- **Data extract**
◆ ◆ ◆

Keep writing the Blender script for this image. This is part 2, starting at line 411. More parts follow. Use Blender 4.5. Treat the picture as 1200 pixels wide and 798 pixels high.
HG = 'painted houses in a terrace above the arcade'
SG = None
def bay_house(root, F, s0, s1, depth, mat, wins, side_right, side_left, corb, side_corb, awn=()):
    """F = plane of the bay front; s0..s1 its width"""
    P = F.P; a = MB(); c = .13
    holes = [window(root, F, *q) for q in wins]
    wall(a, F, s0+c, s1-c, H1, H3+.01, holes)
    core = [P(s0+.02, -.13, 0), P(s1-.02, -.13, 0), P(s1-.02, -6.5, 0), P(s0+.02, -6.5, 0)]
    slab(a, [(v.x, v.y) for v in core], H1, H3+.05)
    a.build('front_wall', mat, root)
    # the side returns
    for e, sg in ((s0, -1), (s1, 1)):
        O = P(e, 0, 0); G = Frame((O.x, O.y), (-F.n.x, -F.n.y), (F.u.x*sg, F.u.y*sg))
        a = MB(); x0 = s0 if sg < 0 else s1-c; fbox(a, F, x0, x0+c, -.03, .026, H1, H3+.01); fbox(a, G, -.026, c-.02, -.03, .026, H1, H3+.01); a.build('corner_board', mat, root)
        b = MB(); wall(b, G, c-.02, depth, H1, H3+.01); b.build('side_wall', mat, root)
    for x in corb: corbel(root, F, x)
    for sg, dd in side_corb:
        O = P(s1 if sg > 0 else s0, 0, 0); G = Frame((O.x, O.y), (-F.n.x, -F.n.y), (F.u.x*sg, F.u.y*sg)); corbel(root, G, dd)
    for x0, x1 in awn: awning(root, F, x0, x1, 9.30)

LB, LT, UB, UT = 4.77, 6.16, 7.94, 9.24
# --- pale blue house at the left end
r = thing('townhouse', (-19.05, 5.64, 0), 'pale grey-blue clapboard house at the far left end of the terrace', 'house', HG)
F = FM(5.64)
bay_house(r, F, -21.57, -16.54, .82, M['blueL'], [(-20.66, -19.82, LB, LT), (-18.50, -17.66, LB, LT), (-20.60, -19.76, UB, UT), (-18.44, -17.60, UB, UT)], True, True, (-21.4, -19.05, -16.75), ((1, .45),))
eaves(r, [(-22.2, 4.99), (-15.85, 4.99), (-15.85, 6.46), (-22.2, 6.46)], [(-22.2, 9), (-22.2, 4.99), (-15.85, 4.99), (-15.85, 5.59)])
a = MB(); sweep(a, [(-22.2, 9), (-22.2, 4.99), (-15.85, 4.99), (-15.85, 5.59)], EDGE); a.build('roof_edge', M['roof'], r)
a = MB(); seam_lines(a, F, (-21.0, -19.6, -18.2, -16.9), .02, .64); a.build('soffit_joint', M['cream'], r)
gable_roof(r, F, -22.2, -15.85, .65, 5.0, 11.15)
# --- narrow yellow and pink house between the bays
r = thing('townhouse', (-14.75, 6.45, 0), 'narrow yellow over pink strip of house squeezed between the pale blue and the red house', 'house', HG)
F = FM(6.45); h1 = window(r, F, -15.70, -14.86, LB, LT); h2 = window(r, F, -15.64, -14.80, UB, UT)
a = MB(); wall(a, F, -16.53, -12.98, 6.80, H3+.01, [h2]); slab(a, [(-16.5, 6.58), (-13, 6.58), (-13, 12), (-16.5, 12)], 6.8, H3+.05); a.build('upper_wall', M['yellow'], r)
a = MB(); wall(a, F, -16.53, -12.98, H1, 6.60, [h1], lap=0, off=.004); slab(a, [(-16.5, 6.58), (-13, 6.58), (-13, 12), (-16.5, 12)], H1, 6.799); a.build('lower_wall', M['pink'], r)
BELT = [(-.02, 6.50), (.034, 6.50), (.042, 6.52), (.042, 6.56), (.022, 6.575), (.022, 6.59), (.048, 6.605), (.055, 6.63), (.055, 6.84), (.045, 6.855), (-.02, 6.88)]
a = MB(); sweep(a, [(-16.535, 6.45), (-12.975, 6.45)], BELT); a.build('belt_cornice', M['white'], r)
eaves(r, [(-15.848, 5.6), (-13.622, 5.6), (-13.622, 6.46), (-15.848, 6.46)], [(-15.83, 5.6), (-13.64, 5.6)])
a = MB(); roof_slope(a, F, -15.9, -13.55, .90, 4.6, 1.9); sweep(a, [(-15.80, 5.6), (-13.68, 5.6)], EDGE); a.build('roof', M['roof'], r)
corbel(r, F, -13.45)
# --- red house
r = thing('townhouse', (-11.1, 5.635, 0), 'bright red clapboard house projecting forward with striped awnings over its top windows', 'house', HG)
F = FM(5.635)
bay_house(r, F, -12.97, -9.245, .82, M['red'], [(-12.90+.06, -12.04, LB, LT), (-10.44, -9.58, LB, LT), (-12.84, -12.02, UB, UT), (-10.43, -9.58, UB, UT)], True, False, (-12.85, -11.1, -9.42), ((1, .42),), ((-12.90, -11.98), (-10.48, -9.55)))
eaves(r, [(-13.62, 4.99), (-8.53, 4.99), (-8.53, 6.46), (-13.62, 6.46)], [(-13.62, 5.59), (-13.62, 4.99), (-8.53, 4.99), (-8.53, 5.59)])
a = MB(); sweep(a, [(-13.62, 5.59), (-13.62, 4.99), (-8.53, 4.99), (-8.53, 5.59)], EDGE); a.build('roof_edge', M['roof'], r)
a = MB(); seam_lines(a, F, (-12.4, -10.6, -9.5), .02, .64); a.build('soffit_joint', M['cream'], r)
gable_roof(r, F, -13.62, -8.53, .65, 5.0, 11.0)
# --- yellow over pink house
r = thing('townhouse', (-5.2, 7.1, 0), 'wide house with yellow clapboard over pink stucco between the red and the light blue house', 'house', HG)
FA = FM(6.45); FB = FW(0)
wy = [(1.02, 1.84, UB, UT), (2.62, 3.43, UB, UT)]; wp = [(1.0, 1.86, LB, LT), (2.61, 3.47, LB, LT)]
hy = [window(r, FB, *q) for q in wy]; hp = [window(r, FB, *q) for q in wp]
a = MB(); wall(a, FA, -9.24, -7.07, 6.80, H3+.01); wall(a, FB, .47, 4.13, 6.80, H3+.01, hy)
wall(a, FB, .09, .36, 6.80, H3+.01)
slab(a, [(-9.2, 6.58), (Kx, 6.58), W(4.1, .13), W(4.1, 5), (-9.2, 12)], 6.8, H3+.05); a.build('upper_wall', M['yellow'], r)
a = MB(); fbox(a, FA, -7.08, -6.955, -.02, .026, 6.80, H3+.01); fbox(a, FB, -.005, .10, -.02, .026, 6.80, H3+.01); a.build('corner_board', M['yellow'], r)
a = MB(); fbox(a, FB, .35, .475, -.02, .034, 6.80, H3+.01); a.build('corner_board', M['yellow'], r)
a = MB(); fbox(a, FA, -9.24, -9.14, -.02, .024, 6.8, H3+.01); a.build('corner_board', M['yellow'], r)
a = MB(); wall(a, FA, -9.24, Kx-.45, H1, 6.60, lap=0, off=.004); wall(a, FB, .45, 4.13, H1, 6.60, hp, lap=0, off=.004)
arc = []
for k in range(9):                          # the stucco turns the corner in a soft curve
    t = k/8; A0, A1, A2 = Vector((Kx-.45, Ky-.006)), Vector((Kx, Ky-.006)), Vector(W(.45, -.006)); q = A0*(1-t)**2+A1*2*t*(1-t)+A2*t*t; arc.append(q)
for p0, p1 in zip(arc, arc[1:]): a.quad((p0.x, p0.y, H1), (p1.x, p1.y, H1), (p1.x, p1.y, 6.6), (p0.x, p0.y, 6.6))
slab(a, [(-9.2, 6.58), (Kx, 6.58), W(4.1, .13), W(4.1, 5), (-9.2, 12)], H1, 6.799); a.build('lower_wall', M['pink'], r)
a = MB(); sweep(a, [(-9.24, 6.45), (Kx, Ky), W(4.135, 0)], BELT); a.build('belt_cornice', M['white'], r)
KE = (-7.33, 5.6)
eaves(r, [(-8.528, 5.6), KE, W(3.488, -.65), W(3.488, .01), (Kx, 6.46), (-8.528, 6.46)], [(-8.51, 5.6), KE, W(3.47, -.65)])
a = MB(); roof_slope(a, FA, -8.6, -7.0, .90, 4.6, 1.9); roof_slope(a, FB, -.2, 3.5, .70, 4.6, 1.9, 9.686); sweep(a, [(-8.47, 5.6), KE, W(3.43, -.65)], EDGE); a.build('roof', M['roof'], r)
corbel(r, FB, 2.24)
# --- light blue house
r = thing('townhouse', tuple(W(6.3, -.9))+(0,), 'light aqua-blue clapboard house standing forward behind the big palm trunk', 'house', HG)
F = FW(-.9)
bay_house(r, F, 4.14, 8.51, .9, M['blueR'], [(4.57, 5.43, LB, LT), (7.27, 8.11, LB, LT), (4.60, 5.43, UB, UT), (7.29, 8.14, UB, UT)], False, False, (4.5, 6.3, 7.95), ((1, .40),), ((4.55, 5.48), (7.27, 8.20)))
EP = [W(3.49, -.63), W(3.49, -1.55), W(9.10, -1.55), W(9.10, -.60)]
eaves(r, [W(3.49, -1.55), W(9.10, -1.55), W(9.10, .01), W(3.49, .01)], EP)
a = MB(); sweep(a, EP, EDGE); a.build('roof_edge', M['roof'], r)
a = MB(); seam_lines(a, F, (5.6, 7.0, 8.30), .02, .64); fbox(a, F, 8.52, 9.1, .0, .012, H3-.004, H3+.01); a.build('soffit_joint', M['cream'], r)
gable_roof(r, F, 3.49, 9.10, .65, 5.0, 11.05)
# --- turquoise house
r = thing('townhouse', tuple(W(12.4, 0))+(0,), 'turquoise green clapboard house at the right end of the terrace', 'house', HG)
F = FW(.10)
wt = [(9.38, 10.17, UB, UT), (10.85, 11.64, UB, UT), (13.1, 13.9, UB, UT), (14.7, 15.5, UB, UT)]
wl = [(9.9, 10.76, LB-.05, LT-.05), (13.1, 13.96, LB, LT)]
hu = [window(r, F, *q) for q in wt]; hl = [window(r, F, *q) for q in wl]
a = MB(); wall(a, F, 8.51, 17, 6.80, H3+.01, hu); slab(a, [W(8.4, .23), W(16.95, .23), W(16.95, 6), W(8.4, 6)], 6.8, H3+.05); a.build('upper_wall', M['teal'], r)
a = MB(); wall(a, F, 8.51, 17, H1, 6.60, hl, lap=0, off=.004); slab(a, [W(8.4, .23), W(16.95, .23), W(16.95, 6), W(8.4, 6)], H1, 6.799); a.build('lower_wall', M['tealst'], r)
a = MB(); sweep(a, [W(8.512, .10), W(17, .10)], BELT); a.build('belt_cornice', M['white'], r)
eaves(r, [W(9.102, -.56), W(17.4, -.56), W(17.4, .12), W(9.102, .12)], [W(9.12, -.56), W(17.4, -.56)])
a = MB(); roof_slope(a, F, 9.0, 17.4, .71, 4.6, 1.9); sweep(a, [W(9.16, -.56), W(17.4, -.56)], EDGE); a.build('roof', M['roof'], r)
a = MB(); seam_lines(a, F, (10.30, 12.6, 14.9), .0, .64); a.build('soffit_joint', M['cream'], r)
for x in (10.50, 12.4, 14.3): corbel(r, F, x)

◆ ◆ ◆

- **Directive**
Beginning at the first line above, repeat exactly until the line containing "for x0, x1 in", which is included.

- **Output for this exercise**
Keep writing the Blender script for this image. This is part 2, starting at line 411. More parts follow. Use Blender 4.5. Treat the picture as 1200 pixels wide and 798 pixels high.
HG = 'painted houses in a terrace above the arcade'
SG = None
def bay_house(root, F, s0, s1, depth, mat, wins, side_right, side_left, corb, side_corb, awn=()):
    """F = plane of the bay front; s0..s1 its width"""
    P = F.P; a = MB(); c = .13
    holes = [window(root, F, *q) for q in wins]
    wall(a, F, s0+c, s1-c, H1, H3+.01, holes)
    core = [P(s0+.02, -.13, 0), P(s1-.02, -.13, 0), P(s1-.02, -6.5, 0), P(s0+.02, -6.5, 0)]
    slab(a, [(v.x, v.y) for v in core], H1, H3+.05)
    a.build('front_wall', mat, root)
    # the side returns
    for e, sg in ((s0, -1), (s1, 1)):
        O = P(e, 0, 0); G = Frame((O.x, O.y), (-F.n.x, -F.n.y), (F.u.x*sg, F.u.y*sg))
        a = MB(); x0 = s0 if sg < 0 else s1-c; fbox(a, F, x0, x0+c, -.03, .026, H1, H3+.01); fbox(a, G, -.026, c-.02, -.03, .026, H1, H3+.01); a.build('corner_board', mat, root)
        b = MB(); wall(b, G, c-.02, depth, H1, H3+.01); b.build('side_wall', mat, root)
    for x in corb: corbel(root, F, x)
    for sg, dd in side_corb:
        O = P(s1 if sg > 0 else s0, 0, 0); G = Frame((O.x, O.y), (-F.n.x, -F.n.y), (F.u.x*sg, F.u.y*sg)); corbel(root, G, dd)
    for x0, x1 in awn: awning(root, F, x0, x1, 9.30)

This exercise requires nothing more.